恋せし乙女の物語 あとがき

 久しぶりのオリジナルのラブロマンスです。これも手垢が着きすぎた分野ですが、ラブロマンスに求められるのは恋の行方がどうなるかです。言い換えればどれほどの紆余曲折があるかを求められます。それでもってヒロインの恋の行方を期待されます。

 紆余曲折に使われる常套手段は三角関係になります。ヒロインに手強いライバルが登場するパターンです。その王道に沿って登場人物の設定もしたのですが、単純な三角関係もしくはさらなる多角関係は使い過ぎました。ですから思いつく限り捻った三角関係にしてみました。
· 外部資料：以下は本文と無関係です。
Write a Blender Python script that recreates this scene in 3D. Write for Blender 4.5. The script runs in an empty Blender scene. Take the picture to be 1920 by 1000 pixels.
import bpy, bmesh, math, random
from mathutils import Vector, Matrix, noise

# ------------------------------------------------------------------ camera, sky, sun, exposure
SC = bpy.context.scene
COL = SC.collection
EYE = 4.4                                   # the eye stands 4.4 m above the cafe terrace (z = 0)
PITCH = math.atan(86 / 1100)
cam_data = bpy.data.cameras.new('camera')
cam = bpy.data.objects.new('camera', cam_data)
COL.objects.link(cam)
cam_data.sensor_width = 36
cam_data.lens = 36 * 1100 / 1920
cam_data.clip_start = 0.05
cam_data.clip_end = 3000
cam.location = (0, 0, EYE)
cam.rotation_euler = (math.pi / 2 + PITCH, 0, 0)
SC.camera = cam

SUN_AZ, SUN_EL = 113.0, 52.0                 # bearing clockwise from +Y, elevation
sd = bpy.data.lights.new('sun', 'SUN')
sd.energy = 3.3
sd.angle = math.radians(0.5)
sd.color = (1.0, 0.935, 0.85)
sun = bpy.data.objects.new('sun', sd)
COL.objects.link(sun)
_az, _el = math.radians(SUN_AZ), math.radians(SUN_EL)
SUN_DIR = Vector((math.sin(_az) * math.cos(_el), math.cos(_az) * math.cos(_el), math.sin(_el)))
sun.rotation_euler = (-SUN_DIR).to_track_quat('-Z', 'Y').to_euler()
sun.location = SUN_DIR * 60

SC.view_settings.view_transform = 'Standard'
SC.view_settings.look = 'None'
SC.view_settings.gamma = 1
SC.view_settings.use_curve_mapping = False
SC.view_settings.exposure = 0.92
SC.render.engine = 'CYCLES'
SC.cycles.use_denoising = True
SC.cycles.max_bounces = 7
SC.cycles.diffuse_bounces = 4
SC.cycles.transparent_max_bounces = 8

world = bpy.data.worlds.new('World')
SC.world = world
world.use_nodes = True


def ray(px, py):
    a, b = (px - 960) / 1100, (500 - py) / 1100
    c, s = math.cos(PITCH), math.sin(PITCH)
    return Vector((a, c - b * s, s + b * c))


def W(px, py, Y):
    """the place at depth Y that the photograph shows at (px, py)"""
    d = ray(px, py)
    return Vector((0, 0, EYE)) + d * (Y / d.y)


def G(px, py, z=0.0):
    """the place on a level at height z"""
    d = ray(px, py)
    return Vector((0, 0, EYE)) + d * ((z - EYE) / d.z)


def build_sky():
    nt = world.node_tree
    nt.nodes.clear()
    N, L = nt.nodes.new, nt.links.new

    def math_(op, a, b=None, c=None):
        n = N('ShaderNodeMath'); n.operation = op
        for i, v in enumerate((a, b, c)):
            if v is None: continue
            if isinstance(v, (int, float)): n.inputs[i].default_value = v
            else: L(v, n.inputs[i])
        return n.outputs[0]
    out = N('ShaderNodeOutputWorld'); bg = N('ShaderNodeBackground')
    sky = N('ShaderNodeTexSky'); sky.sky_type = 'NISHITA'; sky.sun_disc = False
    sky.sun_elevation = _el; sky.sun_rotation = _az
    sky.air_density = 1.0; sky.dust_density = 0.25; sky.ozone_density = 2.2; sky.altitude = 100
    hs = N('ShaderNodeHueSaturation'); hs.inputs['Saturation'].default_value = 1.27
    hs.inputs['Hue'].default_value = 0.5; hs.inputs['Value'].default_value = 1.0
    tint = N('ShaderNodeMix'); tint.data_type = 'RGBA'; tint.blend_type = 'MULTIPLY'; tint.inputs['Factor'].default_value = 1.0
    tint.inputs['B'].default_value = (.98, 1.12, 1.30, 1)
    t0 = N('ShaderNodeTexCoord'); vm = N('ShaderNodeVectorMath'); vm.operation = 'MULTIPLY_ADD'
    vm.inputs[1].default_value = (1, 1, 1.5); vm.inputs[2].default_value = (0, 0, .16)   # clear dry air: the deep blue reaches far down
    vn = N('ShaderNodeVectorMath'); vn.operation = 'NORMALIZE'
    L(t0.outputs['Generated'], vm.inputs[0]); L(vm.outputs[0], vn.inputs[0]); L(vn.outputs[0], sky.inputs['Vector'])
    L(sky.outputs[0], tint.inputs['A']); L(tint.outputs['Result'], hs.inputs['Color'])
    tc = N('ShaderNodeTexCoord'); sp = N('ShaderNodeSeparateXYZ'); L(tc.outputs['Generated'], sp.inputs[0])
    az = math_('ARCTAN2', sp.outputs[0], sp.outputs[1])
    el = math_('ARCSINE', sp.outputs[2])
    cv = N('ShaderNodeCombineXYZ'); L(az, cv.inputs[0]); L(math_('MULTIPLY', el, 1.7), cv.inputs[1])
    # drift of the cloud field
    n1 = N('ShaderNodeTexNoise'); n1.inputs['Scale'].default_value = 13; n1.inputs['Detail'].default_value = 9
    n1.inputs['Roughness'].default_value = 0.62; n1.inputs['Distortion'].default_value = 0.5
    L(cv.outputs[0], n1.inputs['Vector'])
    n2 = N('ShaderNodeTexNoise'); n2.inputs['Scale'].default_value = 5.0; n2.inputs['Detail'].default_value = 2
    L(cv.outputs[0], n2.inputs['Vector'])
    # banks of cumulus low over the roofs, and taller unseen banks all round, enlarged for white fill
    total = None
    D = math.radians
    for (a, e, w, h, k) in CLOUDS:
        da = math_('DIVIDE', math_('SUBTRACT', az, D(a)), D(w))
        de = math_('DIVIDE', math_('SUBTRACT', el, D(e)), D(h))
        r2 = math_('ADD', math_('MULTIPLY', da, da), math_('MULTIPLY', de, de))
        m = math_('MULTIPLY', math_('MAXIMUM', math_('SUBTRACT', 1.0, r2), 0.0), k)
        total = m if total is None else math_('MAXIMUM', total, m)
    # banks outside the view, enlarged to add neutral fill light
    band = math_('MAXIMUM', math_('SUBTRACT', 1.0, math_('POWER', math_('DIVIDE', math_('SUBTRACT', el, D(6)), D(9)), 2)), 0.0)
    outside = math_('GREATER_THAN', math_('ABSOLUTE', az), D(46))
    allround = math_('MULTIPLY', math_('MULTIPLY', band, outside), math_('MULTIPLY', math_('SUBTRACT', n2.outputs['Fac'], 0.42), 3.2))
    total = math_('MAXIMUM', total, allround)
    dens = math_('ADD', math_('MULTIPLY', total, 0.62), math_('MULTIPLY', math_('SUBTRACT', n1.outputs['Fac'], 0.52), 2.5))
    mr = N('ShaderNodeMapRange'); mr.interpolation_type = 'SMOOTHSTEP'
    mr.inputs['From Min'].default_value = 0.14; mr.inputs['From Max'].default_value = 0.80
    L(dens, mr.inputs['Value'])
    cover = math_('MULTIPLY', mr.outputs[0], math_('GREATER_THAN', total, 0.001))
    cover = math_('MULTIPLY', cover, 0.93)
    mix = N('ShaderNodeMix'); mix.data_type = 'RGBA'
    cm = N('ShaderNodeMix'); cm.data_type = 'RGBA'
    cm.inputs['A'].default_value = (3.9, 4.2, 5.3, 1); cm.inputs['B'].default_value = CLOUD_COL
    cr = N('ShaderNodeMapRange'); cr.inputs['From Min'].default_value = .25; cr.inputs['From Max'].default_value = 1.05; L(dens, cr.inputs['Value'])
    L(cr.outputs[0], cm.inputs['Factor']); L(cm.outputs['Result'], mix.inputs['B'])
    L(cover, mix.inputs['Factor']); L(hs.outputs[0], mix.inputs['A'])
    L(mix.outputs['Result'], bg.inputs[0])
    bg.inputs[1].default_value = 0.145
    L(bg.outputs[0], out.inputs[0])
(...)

 それとヒロイン設定も苦慮したのですが、視点で工夫を凝らしてみました。自分の思いと、他人からどう見られているのかのギャップです。ですから私の作品では珍しいのですが、最初から最後までヒロイン視線で話を進めています。

 ライバルの設定は漠然とステレオタイプに当初はしていましたが、疑似でも三角関係なら、競り負けたライバルのその後をどうするかに苦慮したと言うより、発想が暴走した一面があります。

 後は紆余曲折のためですが、歳月を軸にしているところがあります。人は歳月で変わります。それは無意識に変わるところもあれば、自覚しながら変わるところがあります。それを成長と言うのかどうかは微妙過ぎるお話ですが、それこそ『歳歳年年人同じからず』の世界です。

 ラストは伏線の回収みたいになりましたが、気が付けばハッピーエンドになっていません。こういう終わり方で良かったか悪かったかも悩んだところですが、これもまた一つのお話と言うことでご了解ください。